I have the same ones. Check out the first ever post on this blog and its title.
If I have some leeway on the dates I can travel Kayak shows me pricing history and suggests whether it’s a good time to buy. Does the Delta site offer that feature on award redemptions?
Kind of. Feel free to search 5 weeks at a time and see what prices are available.
It is no big deal. Only to some of the bloggers was the removal of the award chart such a big story. Another big story is that American did not make changes to their award chart. The big secret is American does not have to make changes to the actual chart. Basically they make many flights/routes completely unavailable at the saver level. It doesnt matter what the chart shows. It is the actual flight availability of saver tickets. There is not a slight premium to non saver tickets. Those tickets can be far more than 2-3 if not 4 times higher on space that is pretty empty and they dont want to give up. There are some routes that work well with Delta. MIA-LHR via Virgin in econ at 30,000 has space just about 7 days a week for example.
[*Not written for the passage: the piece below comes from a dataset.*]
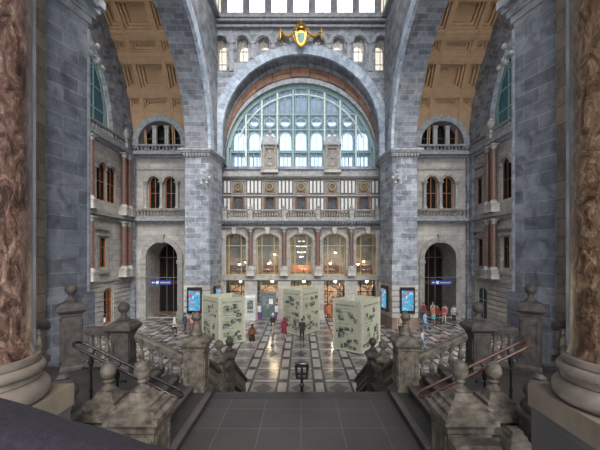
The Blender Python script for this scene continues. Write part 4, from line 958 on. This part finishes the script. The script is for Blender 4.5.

American does need to change its chart to devalue the miles–at least the partner chart. Otherwise we can just book partner awards at the current very cheap rates.
My united flt. took me 15 mins to book and 10 to change it later .My Delta in May took 4 hrs over 4 days BUT I got Nice fr. out of it and an hr on the phone a month after they forgot to tell me it was canceled then changed it . IF you can’t get a card (dead or just did a BK 10 mins ago) then you deal with Delta (Amex) they do have a lot of class in their awards but it’s lower then you know what but I did get my way with them . Ah the French wine !!
Enjoy Nice! I know you will.
The strongest reason I can think of is this–there is no good reason for Delta to take down what was already there because it provided useful information–there are only bad reasons, detrimental to their customers interaction with them.
THIS. +100.
Why would a company do this? Occam’s razor and all.
It never bothered me that much. I am mainly a UA flyer and i never even knew United had an award chart until its devaluation a year ago. Why? perhaps i was ignorant but at the same time the UA award calendar was really good, imho, and it sufficed my needs.
The only award chart i always looked at was AAdvantage’s because you have to call to book flights on CX. oh and i also looked at US airways since, just like aadvantage, i had to call them to book a 90k business class trip to north asia at the time.
yes i agree that it’s not the best business practice to quietly eliminate delta award chart but at the same time, how often did you guys really look at them?!? as often as aadvantage?
The situation with cash (where you never know what you’ll have to pay) is horrible, one of the big reasons consumers hate airlines. Miles used to be a way around that; Delta is in the process of destroying what was left of the option.